We will describe the measurement apparatus and discuss the experimental conditions for high spatial resolution (1µm) and wafer scale (up to 8 inch) photoluminescence mappings in the spectral range from 0.3µ m to 5.5µm.

Then, we will demonstrate the capabilities of room temperature spectrally integrated scanning photoluminescence (SR-SPL) for ultra-fast and non-destructive imaging of the distribution of dislocations, precipitates, impurities and other point and extended defects in semiconductor substrates (GaAs, InP, Si, GaSb) and related epitaxial structures for device applications.

We will also describe the application of room temperature spectrally resolved scanning photoluminescence (SR-SPL) measurements for routine control of the compositional and strain uniformity of advanced epitaxial III-V structures for microelectronic and optoelectronic devices (including MESFETs, HEMTs, HBTs, LEDs, semiconductor lasers, and selectively grown MQW epitaxial structures for integrated optoelectronics). This control is based on the imaging of the spatial distribution of the amplitude, the peak position, the full width at half maximum and of the center wavelength at half maximum of the photoluminescence bands (0.1 nm reproducibility at RT) followed by appropriate data treatment and interpretation.

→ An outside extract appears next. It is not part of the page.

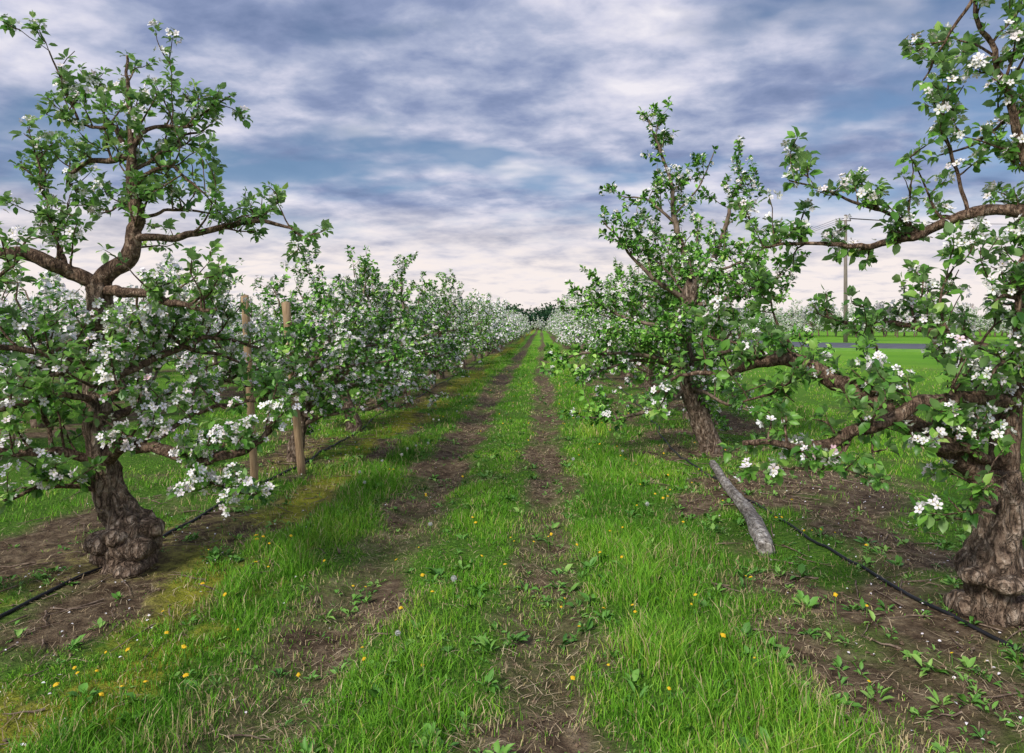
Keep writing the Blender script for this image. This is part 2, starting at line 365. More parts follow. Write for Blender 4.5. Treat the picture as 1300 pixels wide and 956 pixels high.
# --- foreground tree of the left row
s = .0051
trunkL = sk([(2, -12), (4, 8), (6, 26), (4, 44), (-8, 62), (-20, 92), (-34, 150), (-38, 225), (-36, 305), (-35, 362)], s)
limbsL = [(trunkL, [.175, .165, .18, .17, .12, .10, .088, .08, .078, .072])]
for pts, r in [
    ([(-35, 358), (-18, 378), (8, 402), (13, 435), (8, 485), (5, 515), (5, 560), (2, 600), (0, 655)], [.066, .056, .04, .02, .008]),
    ([(-35, 355), (-65, 378, -.1), (-100, 395, -.2), (-140, 388, -.3), (-200, 380, -.3)], [.052, .045, .02]),
    ([(-30, 348), (25, 345, -.1), (65, 335, -.2), (105, 330, -.3), (145, 320, -.35)], [.038, .028, .01]),
    ([(6, 518), (-40, 522, .1), (-75, 510, .1), (-105, 488, .2)], [.026, .018, .008]),
    ([(5, 525), (-20, 555), (-60, 565, .1), (-90, 578, .1)], [.022, .012, .007]),
    ([(-75, 572, .1), (-95, 620, .1), (-110, 658, .1)], [.009, .005]),
    ([(5, 525), (25, 550), (75, 572, .1), (125, 600, .1)], [.02, .012, .005]),
    ([(12, 415), (65, 425, .1), (120, 442, .2), (170, 440, .2), (222, 420, .2)], [.03, .02, .007]),
    ([(8, 480), (45, 500, -.1), (85, 490, -.2), (120, 460, -.2)], [.016, .006]),
    ([(5, 500), (40, 530, .1), (70, 560, .2), (90, 575, .2)], [.014, .005]),
    ([(10, 450), (-30, 465, .2), (-70, 455, .3)], [.014, .005]),
    ([(8, 440), (50, 460, .3), (90, 450, .5)], [.014, .005]),
    ([(-28, 130), (10, 160, -.1), (45, 158, -.2), (85, 150, -.25), (140, 146, -.3), (182, 160, -.3), (212, 195, -.3)], [.055, .042, .032, .013]),
    ([(-36, 130), (-80, 148, -.1), (-130, 150, -.2), (-175, 160, -.3)], [.035, .013]),
    ([(-36, 250), (-80, 272, -.2), (-130, 290, -.4), (-170, 320, -.5)], [.03, .01]),
    ([(-36, 230), (0, 258, .2), (50, 280, .5), (100, 272, .8)], [.035, .01]),
    ([(-60, 372, -.1), (-95, 430, 0), (-120, 480, .1), (-135, 530, .1)], [.02, .012, .006]),
    ([(-36, 200), (-60, 215, .4), (-100, 230, .8), (-140, 260, 1.2)], [.035, .012]),
    ([(-36, 180), (-20, 195, .4), (20, 210, .9), (60, 230, 1.3)], [.035, .012]),
    ([(-36, 210), (-50, 215, -.3), (-90, 205, -.7), (-110, 195, -.9)], [.025, .012]),
    ([(-36, 300), (10, 290, .3), (50, 270, .5), (90, 250, .6)], [.025, .01]),
    ([(-36, 270), (0, 240, -.3), (35, 225, -.5), (70, 235, -.6)], [.025, .01]),
    ([(45, 158, -.2), (90, 190, .1), (140, 205, .3), (180, 215, .4)], [.02, .007]),
    ([(85, 150, -.25), (140, 110, -.3), (190, 110, -.3)], [.013, .006]),
    ([(-100, 395, -.2), (-110, 360, -.3), (-150, 340, -.4)], [.015, .006]),
    ([(-20, 95, 0), (-60, 110, -.3), (-110, 95, -.6), (-150, 70, -.7)], [.018, .006]),
    ([(-80, 148, -.1), (-110, 200, 0), (-150, 230, .1)], [.015, .006]),
]:
    limbsL.append((sk(pts, s), r))
meL = make_tree('apple_tree_front', 11, limbsL, twig=12.5, tlen=(.12, .42), leafL=(.038, .075), nleaf=(4, 8), bloom=lambda z: .36 if z < 1.9 else .10,
                dens=lambda z: 1. if z < 1.8 else .85, hero=True, rough=.2, step=.06, rs=.92,
                knobs=[(-.09, -.09, .17, .10, .8), (.12, -.10, .14, .11, .7), (.15, -.02, .24, .09, .8), (.02, -.15, .22, .08, .7), (-.12, .02, .06, .11, .7), (.10, -.14, .02, .10, .6)])
obj('apple_tree', meL, (-2.69, 4.43, gz(-2.69, 4.43)))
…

Finally, we will show examples of application of SPL measurements for industrial in-line quality control of the fabrication of IR photo detectors for space applications and of semiconductor laser structures. We will demonstrate that SPL measurements after successive steps in the process allow the prediction of the fabrication yield of the devices with the desired optical and electrical characteristics.